At 16, she joined her church’s dance ministry, drawn to the idea of expression without explanation.
“We were asked to sit and observe while the leader taught the group,” she recalled. “After a while she got annoyed and said, ‘I’m sure if I call Sharon up now, she already knows it.’”
She did.
“To everyone’s surprise, even mine, I did every step perfectly,” she said. “That’s when I realised dance was a way I could express myself, without saying a word.”
Still, finding a voice and trusting it are not the same thing. Years later, after a period of personal trauma, Fermin retreated into herself again.
“I felt extremely numb emotionally; I didn’t want to do anything,” she shared. “Looking back, I realise I was depressed, and suicidal thoughts sounded like a great option.”
On a Sunday in 2018, sitting at the back of the church, hoping not to be noticed, she was approached by a woman.
“She knew me to be very active in the church,” Fermin said. “She said, ‘Come, let’s go. Take up the flags and dance. I will go with you.’”
She hesitated.
“Overwhelmed by what would others would say, I stood motionless for a while,” she continued. “Then I heard in my heart, ‘Dance with me, Sharon.’ And I started to move.”
That moment changed everything.
“That day I experienced how God used flags and dance as the impetus I needed to step into my healing, and a new way of expressing my heart, first, to Him and also to others.”
Movement as surrender
Fermin still sees herself as a student of the craft and admits doubt remains a part of her journey.
“I always had a deep desire to be formally trained, which I only experienced in my 30s,” she said. “To be transparent I still tend to doubt myself, my abilities and my creativity.”
But when those thoughts emerge, she focuses on her purpose.
“These hindrances are quieted by the Lord’s gentle reminders that He is proud of the work I’ve put in and to just flow and enjoy every moment dancing with Him,” she smiled. “That’s when I am truly at my best.”

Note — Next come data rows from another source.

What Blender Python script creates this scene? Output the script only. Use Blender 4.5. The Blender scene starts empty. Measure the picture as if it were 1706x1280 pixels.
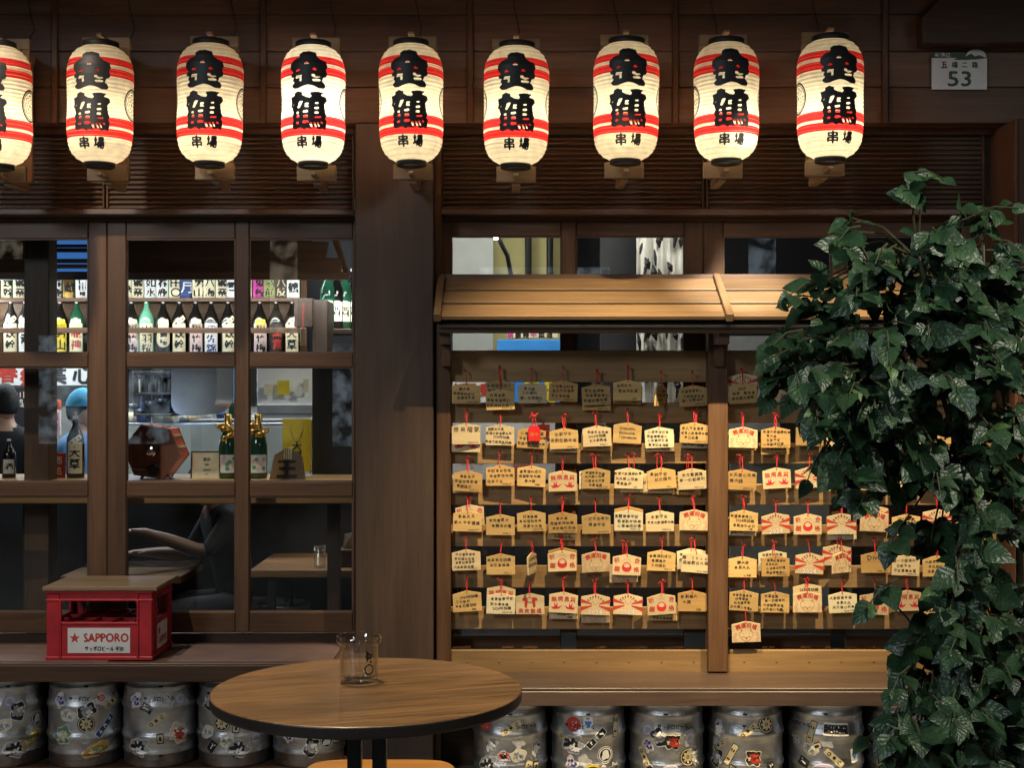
import bpy, math, random
import numpy as np
from mathutils import Matrix, Vector

random.seed(7)
rng = np.random.RandomState(7)
R = math.radians
SC = bpy.context.scene
COL = SC.collection

# ------------------------------------------------------------------ camera
F, CX, CY, CZ = 2275.0, 853.0, 640.0, 1.70
cam_d = bpy.data.cameras.new('camera')
cam_d.sensor_width = 36.0
cam_d.lens = 36.0 * F / 1706.0
cam_d.clip_end = 500.0
cam = bpy.data.objects.new('camera', cam_d)
COL.objects.link(cam)
cam.location = (0, 0, CZ)
cam.rotation_euler = (R(90), 0, 0)
SC.camera = cam

# ------------------------------------------------------------------ night sky, exposure
world = bpy.data.worlds.new('World')
SC.world = world
world.use_nodes = True
wn = world.node_tree
sky = wn.nodes.new('ShaderNodeTexSky')
sky.sky_type = 'NISHITA'
sky.sun_disc = False
sky.sun_elevation = R(12)
sky.sun_rotation = R(180)
bg = wn.nodes['Background']
wn.links.new(sky.outputs['Color'], bg.inputs['Color'])
bg.inputs['Strength'].default_value = 0.004
vs = SC.view_settings
vs.view_transform = 'Standard'
vs.look = 'None'
vs.exposure = 0.0
vs.gamma = 1.0
SC.cycles.use_adaptive_sampling = False
SC.cycles.max_bounces = 8
SC.cycles.transparent_max_bounces = 12
SC.cycles.sample_clamp_indirect = 4.0
SC.cycles.caustics_reflective = False
SC.cycles.caustics_refractive = False


def lamp(name, kind, loc, power, color, target=None, size=0.05, spot=60, blend=0.4, sx=None, sy=None):
    d = bpy.data.lights.new(name, kind)
    d.energy = power
    d.color = color
    if kind == 'AREA':
        if sx:
            d.shape = 'RECTANGLE'; d.size = sx; d.size_y = sy
        else:
            d.size = size
    else:
        d.shadow_soft_size = size
    if kind == 'SPOT':
        d.spot_size = R(spot); d.spot_blend = blend
    o = bpy.data.objects.new(name, d)
    COL.objects.link(o)
    o.location = loc
    if target is not None:
        v = Vector(target) - Vector(loc)
        o.rotation_euler = v.to_track_quat('-Z', 'Y').to_euler()
    return o


WARM = (1.0, 0.75, 0.41)
# the shop's ceiling spots out under the eaves (above the frame) and the street's light, plus added fill for the kegs
lamp('eave_spot_light', 'SPOT', (0.42, 4.45, 3.5), 560, WARM, (0.34, 5.85, 0.95), 0.014, 48, 0.9)
lamp('eave_spot_light', 'SPOT', (1.75, 4.45, 3.5), 560, WARM, (1.42, 5.85, 0.95), 0.014, 48, 0.9)
lamp('eave_spot_light', 'SPOT', (1.12, 4.6, 3.35), 900, (1.0, 0.88, 0.70), (0.96, 5.82, 2.11), 0.06, 21, 1.0)
lamp('eave_spot_light', 'SPOT', (-0.75, 3.7, 3.6), 290, WARM, (-0.42, 3.25, 0.95), 0.03, 42, 0.9)
lamp('eave_spot_light', 'SPOT', (-2.1, 4.6, 3.6), 150, (1.0, 0.82, 0.62), (-1.75, 5.8, 0.9), 0.03, 80, 0.9)
lamp('eave_spot_light', 'SPOT', (1.7, 2.3, 3.5), 110, (1.0, 0.92, 0.76), (1.05, 3.25, 1.7), 0.03, 52, 0.8)
for x_ in (-2.4, -0.2, 1.6):
    lamp('keg_bounce_light', 'SPOT', (x_, 4.35, 3.6), 120, (1.0, 0.88, 0.74), (x_, 4.4, 0), 0.04, 50, 0.6)  # added downlights that bounce off the paving onto the kegs
lamp('street_lamp_fill_light', 'AREA', (-4.5, -2.5, 5.0), 165, (0.86, 0.93, 1.0), (0, 5.5, 0.9), 1.2)
lamp('street_lamp_fill_light', 'AREA', (5.5, -3.5, 4.5), 32, (1.0, 0.93, 0.84), (0.6, 5.5, 0.6), 1.2)  # second lamp, added to brighten the kegs


# ------------------------------------------------------------------ helpers
def P(px, py, Y):
    return Vector(((px - CX) * Y / F, Y, CZ - (py - CY) * Y / F))


def wmat(o):
    m = o.matrix_basis.copy()
    if o.parent:
        m = wmat(o.parent) @ o.matrix_parent_inverse @ m
    return m


def put(child, parent):
    child.parent = parent
    child.matrix_parent_inverse = wmat(parent).inverted()
    return child


def tag(o, label=None, cat=None, group=None, kind=None):
    if label: o['label'] = label
    if cat: o['category'] = cat
    if group: o['group'] = group
    if kind: o['kind'] = kind
    return o


def empty(name, loc, label=None, cat=None, group=None):
    o = bpy.data.objects.new(name, None)
    COL.objects.link(o)
    o.location = loc
    o.empty_display_size = 0.05
    return tag(o, label, cat, group)


def mesh(name, verts, faces, mats, fm=None, smooth=False):
    me = bpy.data.meshes.new(name)
    me.from_pydata([tuple(v) for v in verts], [], [tuple(f) for f in faces])
    for m in (mats if isinstance(mats, (list, tuple)) else [mats]):
        me.materials.append(m)
    if fm is not None:
        me.polygons.foreach_set('material_index', np.array(fm, dtype=np.int32))
    if smooth:
        me.polygons.foreach_set('use_smooth', np.ones(len(me.polygons), dtype=bool))
    me.update()
    return me


def obj(name, me, loc=(0, 0, 0), parent=None, rot=None):
    o = bpy.data.objects.new(name, me)
    COL.objects.link(o)
    o.location = loc
    if rot is not None:
        o.rotation_euler = rot
    if parent is not None:
        put(o, parent)
    return o


class Geo:
    """collects verts / faces / material index"""
    def __init__(self):
        self.v = []; self.f = []; self.m = []

    def add(self, verts, faces, m=0, mat=None):
        b = len(self.v)
        for p in verts:
            self.v.append(tuple(mat @ Vector(p)) if mat is not None else tuple(p))
        for f in faces:
            self.f.append(tuple(i + b for i in f)); self.m.append(m)
        return self

    def box(self, x0, x1, y0, y1, z0, z1, m=0, b=0.0, mat=None):
        v, f = box_geo(x1 - x0, y1 - y0, z1 - z0, b)
        c = Vector(((x0 + x1) / 2, (y0 + y1) / 2, (z0 + z1) / 2))
        return self.add([Vector(p) + c for p in v], f, m, mat)

    def tube(self, pts, r, n=8, m=0, cap=True):
        v, f = tube_geo(pts, r, n, cap)
        return self.add(v, f, m)

    def lathe(self, prof, n=24, m=0, mat=None):
        v, f = lathe_geo(prof, n)
        return self.add(v, f, m, mat)

    def mesh(self, name, mats, smooth=False):
        return mesh(name, self.v, self.f, mats, self.m, smooth)


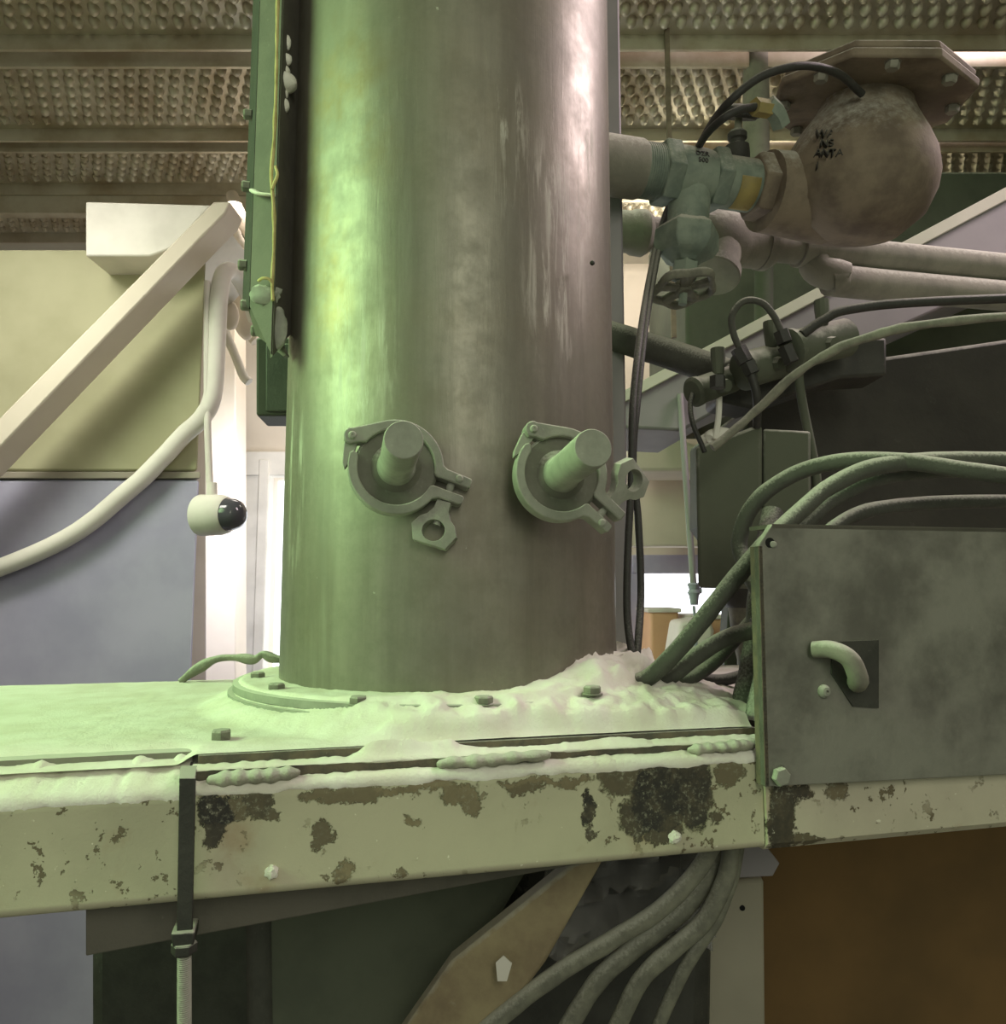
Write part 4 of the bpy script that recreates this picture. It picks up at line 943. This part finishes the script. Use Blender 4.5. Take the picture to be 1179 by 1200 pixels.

Her use of flags, streamers and veils is intentional and symbolic.
“We call them dance instruments or tools of worship,” she explained. “They can add to the message or be the message itself.”

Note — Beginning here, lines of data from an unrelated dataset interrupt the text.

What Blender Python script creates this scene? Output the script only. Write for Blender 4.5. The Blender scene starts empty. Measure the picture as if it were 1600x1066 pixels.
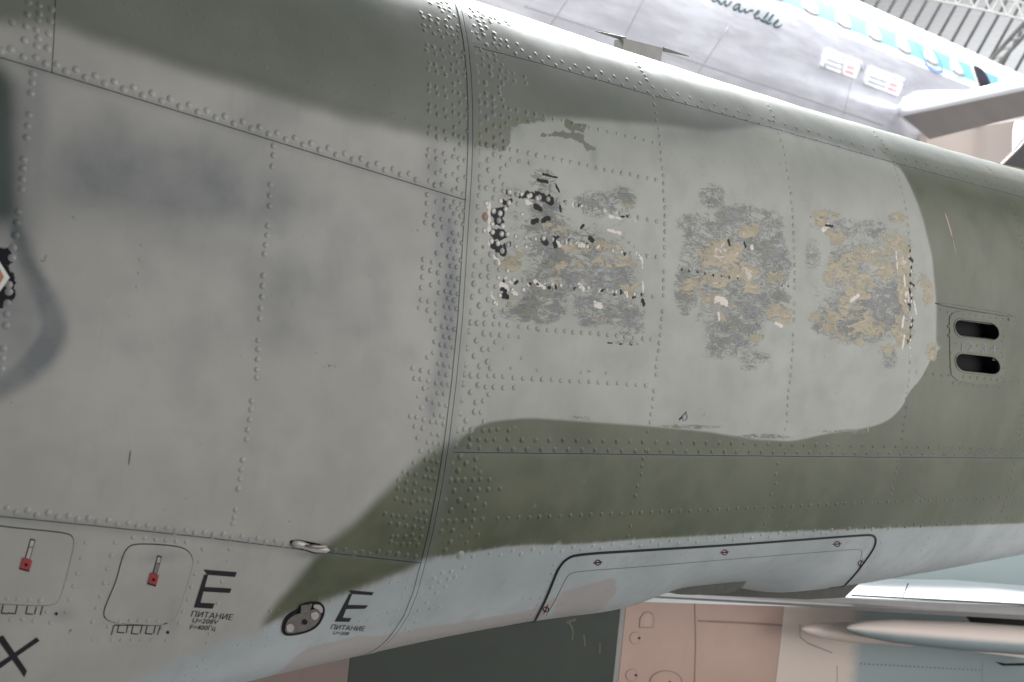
import bpy, math, random
import numpy as np
from mathutils import Vector, Matrix
from mathutils.geometry import delaunay_2d_cdt

random.seed(7); rng = np.random.default_rng(7)
scene = bpy.context.scene

# ------------------------------------------------------------------ camera
# survey of the photograph (1600 x 1066 px): world X runs aft along the jet, Y away from the camera, Z up
FPX = 1700.0; VP = (2900.0, 700.0); LEAN = 0.10
CAM = np.array([0.0, 0.0, 1.6])
_x = np.array([VP[0]-800, VP[1]-533, FPX]); _x /= np.linalg.norm(_x)
_z = np.array([LEAN, -1.0, 0.0]); _z[2] = -(_z[:2] @ _x[:2])/_x[2]; _z /= np.linalg.norm(_z)
_y = np.cross(_z, _x)
MW = np.array([_x, _y, _z]).T            # (right, down, forward) = MW @ world
def project(P):
    q = (P-CAM) @ MW.T
    return np.stack([800+FPX*q[..., 0]/q[..., 2], 533+FPX*q[..., 1]/q[..., 2]], -1)
def ray(p):
    p = np.asarray(p, float)
    d = np.stack([(p[..., 0]-800)/FPX, (p[..., 1]-533)/FPX, np.ones(p.shape[:-1])], -1)
    return d @ MW
def at_y(p, Y):                          # the point of the place at distance Y that shows at photo pixel p
    d = ray(p); return CAM + d*(Y-CAM[1])/d[1]
def at_depth(p, s): return CAM + ray(p)*s

cd = bpy.data.cameras.new('camera'); cam = bpy.data.objects.new('camera', cd)
scene.collection.objects.link(cam); scene.camera = cam
cd.sensor_width = 36.0; cd.lens = 36.0*FPX/1600.0; cd.clip_start = 0.05; cd.clip_end = 200
R = Matrix(((MW[0][0], -MW[1][0], -MW[2][0]), (MW[0][1], -MW[1][1], -MW[2][1]), (MW[0][2], -MW[1][2], -MW[2][2])))
cam.matrix_world = Matrix.Translation(Vector(CAM)) @ R.to_4x4()
cd.dof.use_dof = True; cd.dof.focus_distance = 2.7; cd.dof.aperture_fstop = 5.0

# ------------------------------------------------------------------ light of the hall
w = bpy.data.worlds.new('World'); scene.world = w; w.use_nodes = True
bg = w.node_tree.nodes['Background']
bg.inputs[0].default_value = (0.95, 0.97, 1.0, 1); bg.inputs[1].default_value = 0.24
def area(name, loc, target, sx, sy, power, col):
    ld = bpy.data.lights.new(name, 'AREA'); ld.shape = 'RECTANGLE'; ld.size = sx; ld.size_y = sy
    ld.energy = power; ld.color = col
    o = bpy.data.objects.new(name, ld); scene.collection.objects.link(o)
    o.location = loc; o.rotation_euler = (Vector(target)-Vector(loc)).to_track_quat('-Z', 'Y').to_euler()
    return o
area('skylight', (5.0, 11.0, 12.5), (4.0, 4.0, 1.5), 20, 5, 14000, (0.97, 0.99, 1.0))
area('aisle_skylight', (11.0, 1.0, 10.5), (13.0, 9.5, 5.0), 10, 3, 950, (0.97, 0.99, 1.0))
area('hall_window', (9.0, -6.0, 3.0), (1.8, 1.8, 1.6), 8, 6, 850, (1.0, 0.98, 0.95))
scene.view_settings.view_transform = 'Standard'; scene.view_settings.look = 'None'
scene.view_settings.exposure = 0.0; scene.view_settings.gamma = 1.0
scene.render.engine = 'CYCLES'

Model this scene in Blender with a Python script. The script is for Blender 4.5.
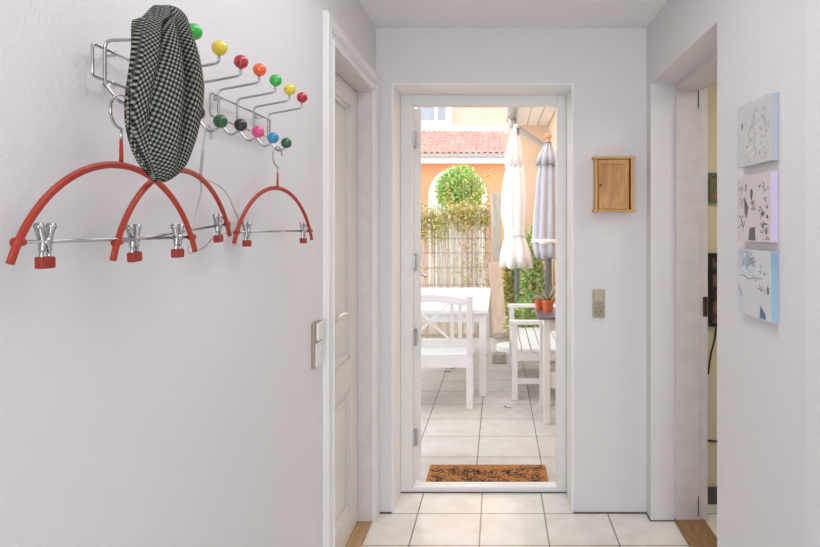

During Easter, that symbolism becomes clearer.
“Sacrifice, surrender, renewal… this is what comes to mind,” she said. “Red reminds us of His sacrifice. White signifies the cleansing effects of His shed blood. And green is the new life we have found in Him.”
Her journey has not always been met with understanding. There were moments of doubt, even disapproval. But there were also moments of affirmation
“It was these conflicting experiences that stirred in my heart the need for me to take a deeper dive,” she said. “To understand what His Word has to say about flags in ministry.”

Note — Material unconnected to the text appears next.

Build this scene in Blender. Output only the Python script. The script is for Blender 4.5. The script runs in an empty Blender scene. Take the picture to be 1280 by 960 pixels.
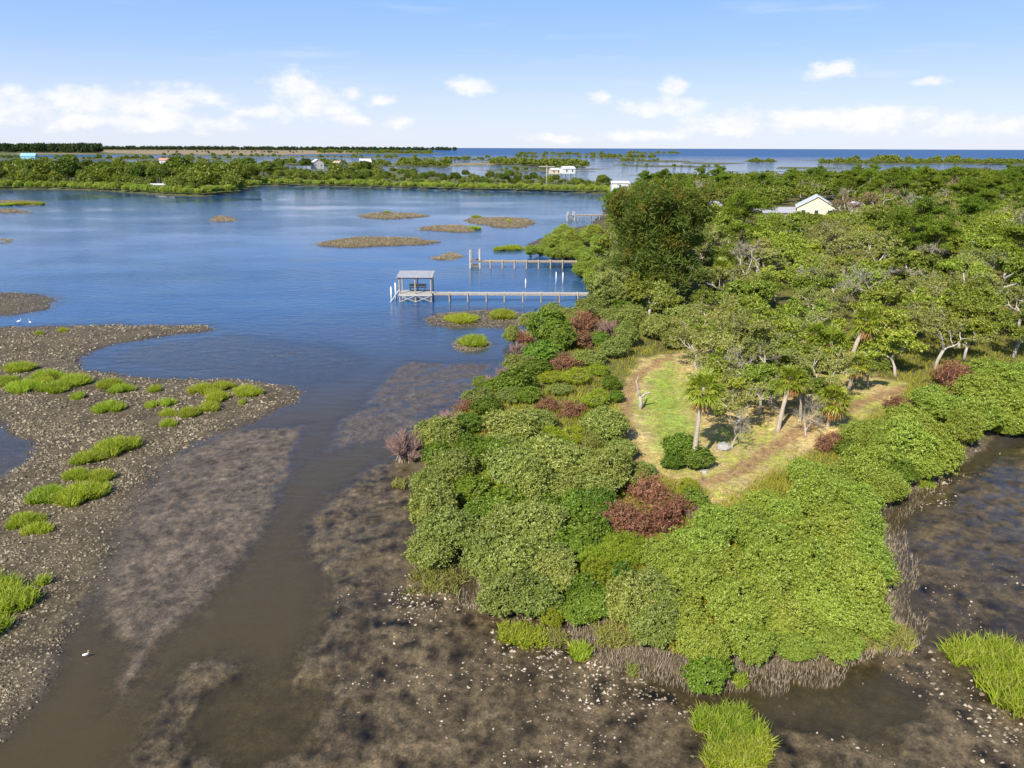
import bpy, math
import numpy as np
from mathutils import Vector, Matrix

RNG = np.random.default_rng(11)
scene = bpy.context.scene
COL = scene.collection
PI = math.pi

# ------------------------------------------------------------------ camera
H = 22.0
FPX = 900.0
PITCH = 18.15
ROLL = 0.19
cam_d = bpy.data.cameras.new('camera')
cam_d.sensor_width = 36.0
cam_d.lens = 36.0 * FPX / 1280.0
cam_d.clip_start = 0.5
cam_d.clip_end = 200000.0
cam = bpy.data.objects.new('camera', cam_d)
COL.objects.link(cam)
RM = Matrix.Rotation(math.radians(90 - PITCH), 3, 'X') @ Matrix.Rotation(math.radians(ROLL), 3, 'Z')
cam.matrix_world = Matrix.Translation((0, 0, H)) @ RM.to_4x4()
scene.camera = cam
R3 = np.array(RM)


def G(px, py, z=0.0):
    """ground position (at height z) seen at a photo position"""
    px = np.asarray(px, float); py = np.asarray(py, float)
    d = np.stack([(px - 640) / FPX, (480 - py) / FPX, -np.ones_like(px)], -1) @ R3.T
    t = (z - H) / d[..., 2]
    out = d * t[..., None]
    out[..., 2] = z
    return out


def pix(P):
    q = (np.asarray(P, float) - np.array([0, 0, H])) @ R3
    return 640 + FPX * q[..., 0] / -q[..., 2], 480 - FPX * q[..., 1] / -q[..., 2], -q[..., 2]


# ------------------------------------------------------------------ noise
_perm = np.random.default_rng(5).permutation(4096).astype(np.int64)
_ang = np.random.default_rng(6).random(4096) * 2 * PI
_gx, _gy = np.cos(_ang), np.sin(_ang)


def perlin(x, y, seed=0):
    xi = np.floor(x).astype(np.int64); yi = np.floor(y).astype(np.int64)
    xf = x - xi; yf = y - yi
    u = xf * xf * xf * (xf * (xf * 6 - 15) + 10); v = yf * yf * yf * (yf * (yf * 6 - 15) + 10)

    def g(ix, iy, dx, dy):
        h = _perm[(_perm[(ix + seed * 131) & 4095] + iy) & 4095]
        return _gx[h] * dx + _gy[h] * dy
    a = g(xi, yi, xf, yf); b = g(xi + 1, yi, xf - 1, yf)
    c = g(xi, yi + 1, xf, yf - 1); d = g(xi + 1, yi + 1, xf - 1, yf - 1)
    return (a + u * (b - a)) * (1 - v) + (c + u * (d - c)) * v


def fbm(x, y, scale, octaves=4, seed=0, gain=0.5):
    s = np.zeros_like(x); a = 1.0; f = 1.0 / scale
    for o in range(octaves):
        s += a * perlin(x * f, y * f, seed + o * 7)
        a *= gain; f *= 2.03
    return s


def smooth(a, b, x):
    t = np.clip((x - a) / (b - a), 0, 1)
    return t * t * (3 - 2 * t)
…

That pursuit has since grown into teaching, where she has spent the past six years guiding others. She recalls one student in particular, a man who entered the space despite the stigma.
“Despite the jeers of others, his desire to learn more was greater,” she said. “It was the last class that confirmed in my heart that teaching flags and dance was indeed my God-given purpose.”
A quiet invitation
For Fermin, the work continues in daily acts of surrender.
“In my experience, having a relationship with God is what kept me,” she said. “Surrendering my life daily to Him means that I am open to His direction and purpose for my life.”
It is a message that carries weight in a season like Easter, where surrender is often misunderstood as loss, rather than transformation.
“He has given all of us unique gifts… that expression already lies within you,” she said. “It’s only in tapping into Him that you will find how to express yourself in ways that touches His heart and the hearts of others.”
And maybe that is what her journey ultimately reveals.
That sometimes the voice you were searching for was never in your words.
It was always in the part of you that you were afraid to release.